What to Prune and What Not to Prune at Initialization

TL;DR

This paper introduces two novel initialization pruning methods, K-starts and dissipating gradients, that achieve high sparsity in neural networks without retraining or task-specific tuning.

Contribution

It presents new initialization pruning techniques that outperform existing methods in achieving sparsity while preserving network performance.

Findings

Combination of methods outperforms individual approaches and random dropout.

Methods do not require task-specific knowledge or retraining.
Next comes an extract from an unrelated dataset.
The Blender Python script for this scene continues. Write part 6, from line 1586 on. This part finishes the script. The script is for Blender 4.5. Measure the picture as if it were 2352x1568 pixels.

Achieves high sparsity with maintained performance.

Abstract

Post-training dropout based approaches achieve high sparsity and are well established means of deciphering problems relating to computational cost and overfitting in Neural Network architectures. Contrastingly, pruning at initialization is still far behind. Initialization pruning is more efficacious when it comes to scaling computation cost of the network. Furthermore, it handles overfitting just as well as post training dropout. In approbation of the above reasons, the paper presents two approaches to prune at initialization. The goal is to achieve higher sparsity while preserving performance. 1) K-starts, begins with k random p-sparse matrices at initialization. In the first couple of epochs the network then determines the "fittest" of these p-sparse matrices in an attempt to find the "lottery ticket" p-sparse network. The approach is adopted from how evolutionary algorithms find the best individual. Depending on the Neural Network architecture, fitness criteria can be based on magnitude of network weights, magnitude of gradient accumulation over an epoch or a combination of both. 2) Dissipating gradients approach, aims at eliminating weights that remain within a fraction of their initial value during the first couple of epochs. Removing weights in this manner despite their magnitude best preserves performance of the network. Contrarily, the approach also takes the most epochs to achieve higher sparsity. 3) Combination of dissipating gradients and kstarts outperforms either methods and random dropout consistently. The benefits of using the provided pertaining approaches are: 1) They do not require specific knowledge of the classification task, fixing of dropout threshold or regularization parameters 2) Retraining of the model is neither necessary nor affects the performance of the p-sparse network.